Firstly, thinking of gravity as a force is a fairly decent way of understanding it. The model breaks down in some situations, but is not bad most of the time. Gravity as a force is a helpful lie, which is why we teach it.

The GR way of looking at gravity is as curvature in spacetime. Essentially the presence of energy/mass squishes space and time together around it, meaning that there is "more space per space" close to a massive object, and "less time per time" (time passes slower).

One way of thinking about falling is that this effect twists an object's time direction a bit into its space directions. The object falling is sitting where it is doing its normal thing, staying still and going forwards through time at 1 second per second. But from an outside perspective it is going forward through time at a bit less than 1 second per second, and is also moving downwards a bit, because its "forward through time" direction is an outsider's "forward through time and a bit down" direction [disclaimer; this isn't quite how the maths works, but is a helpful analogy].

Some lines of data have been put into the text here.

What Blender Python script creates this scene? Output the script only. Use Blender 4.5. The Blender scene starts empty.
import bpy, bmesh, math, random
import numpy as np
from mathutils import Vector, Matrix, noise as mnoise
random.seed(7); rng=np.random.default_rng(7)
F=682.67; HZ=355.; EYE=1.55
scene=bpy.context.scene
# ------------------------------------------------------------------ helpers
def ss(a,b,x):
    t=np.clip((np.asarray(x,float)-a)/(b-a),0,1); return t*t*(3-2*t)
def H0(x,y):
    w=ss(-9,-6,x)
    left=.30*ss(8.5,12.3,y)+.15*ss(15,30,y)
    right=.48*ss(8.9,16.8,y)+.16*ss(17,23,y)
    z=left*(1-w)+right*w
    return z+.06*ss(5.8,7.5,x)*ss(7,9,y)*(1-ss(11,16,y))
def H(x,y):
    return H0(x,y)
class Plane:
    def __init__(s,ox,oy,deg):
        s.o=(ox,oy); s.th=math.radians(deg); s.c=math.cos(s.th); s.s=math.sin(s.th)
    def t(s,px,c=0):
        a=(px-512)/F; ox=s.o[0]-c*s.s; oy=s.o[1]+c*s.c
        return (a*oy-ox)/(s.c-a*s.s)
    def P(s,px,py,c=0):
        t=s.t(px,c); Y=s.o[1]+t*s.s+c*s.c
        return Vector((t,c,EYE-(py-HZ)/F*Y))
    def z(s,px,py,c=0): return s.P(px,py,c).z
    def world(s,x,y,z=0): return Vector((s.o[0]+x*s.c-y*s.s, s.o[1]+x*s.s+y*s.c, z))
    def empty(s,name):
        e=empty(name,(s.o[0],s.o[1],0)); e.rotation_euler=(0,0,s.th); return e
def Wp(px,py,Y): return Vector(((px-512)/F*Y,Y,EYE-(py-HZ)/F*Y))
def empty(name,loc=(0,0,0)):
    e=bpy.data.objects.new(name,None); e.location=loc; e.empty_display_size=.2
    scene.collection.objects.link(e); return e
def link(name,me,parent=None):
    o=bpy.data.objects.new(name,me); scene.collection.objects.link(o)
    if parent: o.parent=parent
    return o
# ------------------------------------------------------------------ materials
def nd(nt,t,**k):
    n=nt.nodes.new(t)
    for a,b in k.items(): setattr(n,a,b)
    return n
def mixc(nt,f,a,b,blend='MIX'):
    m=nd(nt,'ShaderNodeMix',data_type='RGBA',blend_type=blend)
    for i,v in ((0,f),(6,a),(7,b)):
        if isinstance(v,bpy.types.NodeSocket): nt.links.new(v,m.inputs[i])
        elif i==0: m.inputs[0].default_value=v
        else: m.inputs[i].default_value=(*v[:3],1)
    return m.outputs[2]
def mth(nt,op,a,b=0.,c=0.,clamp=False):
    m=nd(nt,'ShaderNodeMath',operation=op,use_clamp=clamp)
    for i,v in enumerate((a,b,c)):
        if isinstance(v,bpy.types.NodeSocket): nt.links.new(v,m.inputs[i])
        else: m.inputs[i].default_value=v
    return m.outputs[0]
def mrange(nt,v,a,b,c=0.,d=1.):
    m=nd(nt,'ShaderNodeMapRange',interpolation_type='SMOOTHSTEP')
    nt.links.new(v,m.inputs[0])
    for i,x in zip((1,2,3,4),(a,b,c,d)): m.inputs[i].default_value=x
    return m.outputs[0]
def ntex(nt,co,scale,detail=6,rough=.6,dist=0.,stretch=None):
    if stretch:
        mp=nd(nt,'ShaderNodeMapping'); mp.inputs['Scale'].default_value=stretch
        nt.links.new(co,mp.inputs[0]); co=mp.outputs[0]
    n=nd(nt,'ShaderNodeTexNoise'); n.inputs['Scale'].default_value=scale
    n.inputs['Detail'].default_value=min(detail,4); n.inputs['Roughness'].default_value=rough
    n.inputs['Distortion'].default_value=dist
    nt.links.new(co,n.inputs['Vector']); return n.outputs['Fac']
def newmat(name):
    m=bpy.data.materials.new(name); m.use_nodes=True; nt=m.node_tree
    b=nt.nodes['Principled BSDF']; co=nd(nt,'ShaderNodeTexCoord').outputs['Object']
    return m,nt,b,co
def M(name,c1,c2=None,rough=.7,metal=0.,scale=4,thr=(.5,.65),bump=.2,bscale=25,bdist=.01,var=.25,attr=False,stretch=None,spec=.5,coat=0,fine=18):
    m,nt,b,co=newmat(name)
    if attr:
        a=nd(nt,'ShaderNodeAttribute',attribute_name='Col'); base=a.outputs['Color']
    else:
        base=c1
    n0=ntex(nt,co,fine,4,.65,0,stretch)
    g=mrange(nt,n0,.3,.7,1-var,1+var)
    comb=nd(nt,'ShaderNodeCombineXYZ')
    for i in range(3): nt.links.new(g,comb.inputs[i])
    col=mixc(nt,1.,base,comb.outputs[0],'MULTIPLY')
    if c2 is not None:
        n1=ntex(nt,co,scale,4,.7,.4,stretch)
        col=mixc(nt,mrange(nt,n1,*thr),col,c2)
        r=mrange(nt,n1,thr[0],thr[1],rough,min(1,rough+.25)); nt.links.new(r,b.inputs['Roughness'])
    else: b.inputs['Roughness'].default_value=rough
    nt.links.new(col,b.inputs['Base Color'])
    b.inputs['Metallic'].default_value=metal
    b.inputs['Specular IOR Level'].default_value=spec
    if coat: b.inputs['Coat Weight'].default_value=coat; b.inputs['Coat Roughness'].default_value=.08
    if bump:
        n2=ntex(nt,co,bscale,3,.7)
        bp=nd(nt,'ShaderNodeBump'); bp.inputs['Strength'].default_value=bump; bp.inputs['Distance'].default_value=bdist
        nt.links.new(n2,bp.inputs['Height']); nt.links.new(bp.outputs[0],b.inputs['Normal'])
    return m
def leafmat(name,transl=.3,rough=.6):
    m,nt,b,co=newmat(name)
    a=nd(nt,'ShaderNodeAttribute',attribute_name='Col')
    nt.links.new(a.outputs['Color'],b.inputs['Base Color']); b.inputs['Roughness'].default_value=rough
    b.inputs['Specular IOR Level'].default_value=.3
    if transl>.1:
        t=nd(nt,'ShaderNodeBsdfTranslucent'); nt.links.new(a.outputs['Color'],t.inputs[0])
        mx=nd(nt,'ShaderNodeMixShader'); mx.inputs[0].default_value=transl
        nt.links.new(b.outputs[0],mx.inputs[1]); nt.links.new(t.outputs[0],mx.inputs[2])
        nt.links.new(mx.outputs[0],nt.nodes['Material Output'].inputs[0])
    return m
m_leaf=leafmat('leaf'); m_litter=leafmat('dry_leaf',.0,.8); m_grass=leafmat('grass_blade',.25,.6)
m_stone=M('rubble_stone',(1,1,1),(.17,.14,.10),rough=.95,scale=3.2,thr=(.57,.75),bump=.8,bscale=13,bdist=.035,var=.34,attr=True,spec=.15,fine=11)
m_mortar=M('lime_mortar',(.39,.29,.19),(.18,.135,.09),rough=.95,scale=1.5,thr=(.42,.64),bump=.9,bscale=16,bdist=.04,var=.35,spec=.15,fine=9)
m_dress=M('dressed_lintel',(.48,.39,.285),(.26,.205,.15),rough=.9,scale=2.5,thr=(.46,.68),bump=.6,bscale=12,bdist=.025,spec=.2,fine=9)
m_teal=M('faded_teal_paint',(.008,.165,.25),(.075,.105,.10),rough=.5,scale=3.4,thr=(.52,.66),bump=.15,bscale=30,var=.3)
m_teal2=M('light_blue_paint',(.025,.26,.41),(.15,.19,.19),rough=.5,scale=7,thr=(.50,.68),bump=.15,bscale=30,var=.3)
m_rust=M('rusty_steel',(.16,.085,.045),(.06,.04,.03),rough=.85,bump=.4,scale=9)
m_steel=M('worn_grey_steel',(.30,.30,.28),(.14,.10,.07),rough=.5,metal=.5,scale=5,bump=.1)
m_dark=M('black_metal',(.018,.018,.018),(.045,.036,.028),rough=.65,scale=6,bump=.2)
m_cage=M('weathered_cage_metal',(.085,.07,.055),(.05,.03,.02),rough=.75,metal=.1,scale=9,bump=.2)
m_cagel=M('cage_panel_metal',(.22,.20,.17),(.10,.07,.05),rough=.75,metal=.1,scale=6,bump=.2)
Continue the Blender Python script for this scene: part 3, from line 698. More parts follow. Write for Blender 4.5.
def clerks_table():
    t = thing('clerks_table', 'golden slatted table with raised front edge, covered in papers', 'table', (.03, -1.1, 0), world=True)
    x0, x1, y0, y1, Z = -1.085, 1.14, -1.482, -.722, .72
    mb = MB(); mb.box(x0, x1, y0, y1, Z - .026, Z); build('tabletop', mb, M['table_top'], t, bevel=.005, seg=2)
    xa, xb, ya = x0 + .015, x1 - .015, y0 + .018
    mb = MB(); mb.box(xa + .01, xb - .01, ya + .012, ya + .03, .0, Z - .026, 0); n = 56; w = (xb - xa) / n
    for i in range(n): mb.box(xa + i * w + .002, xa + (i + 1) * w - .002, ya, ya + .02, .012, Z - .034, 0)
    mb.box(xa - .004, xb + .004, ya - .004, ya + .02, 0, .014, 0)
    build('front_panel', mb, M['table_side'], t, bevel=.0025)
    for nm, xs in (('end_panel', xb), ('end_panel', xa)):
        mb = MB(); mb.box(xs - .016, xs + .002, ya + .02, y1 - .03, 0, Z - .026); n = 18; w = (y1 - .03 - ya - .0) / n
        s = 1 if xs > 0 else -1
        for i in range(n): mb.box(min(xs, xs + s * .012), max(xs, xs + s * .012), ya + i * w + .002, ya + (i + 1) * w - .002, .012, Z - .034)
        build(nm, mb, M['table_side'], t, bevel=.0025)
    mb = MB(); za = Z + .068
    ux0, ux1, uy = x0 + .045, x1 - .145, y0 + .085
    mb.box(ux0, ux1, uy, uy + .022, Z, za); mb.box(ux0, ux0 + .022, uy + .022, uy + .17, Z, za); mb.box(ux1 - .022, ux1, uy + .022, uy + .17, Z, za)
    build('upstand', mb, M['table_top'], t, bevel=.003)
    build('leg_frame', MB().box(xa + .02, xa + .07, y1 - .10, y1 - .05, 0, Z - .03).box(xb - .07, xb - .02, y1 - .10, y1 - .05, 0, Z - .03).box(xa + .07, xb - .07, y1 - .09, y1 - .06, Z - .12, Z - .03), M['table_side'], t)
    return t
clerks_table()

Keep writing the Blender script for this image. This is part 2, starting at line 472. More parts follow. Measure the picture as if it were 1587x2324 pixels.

A more massive object has more of a twisting effect on spacetime, so this is a bigger deal for more massive objects. It's also a bigger deal closer to massive objects than further away; acceleration due to gravity is about 9.81 metres per second-squared near the surface of Earth, but it drops the higher up you get. It is about 90% of that on the International Space Station, for example.


I'm not entirely sure what you are saying about accelerations of objects. It is possible to mimic the effect of gravity by being in an accelerating reference frame - that is kind of what a g-force is (which is not due to gravity, and not a force - great naming there, guys!). But in that case we're simulating the effects of gravity - depending on the acceleration we can vary the fake-gravity's strength.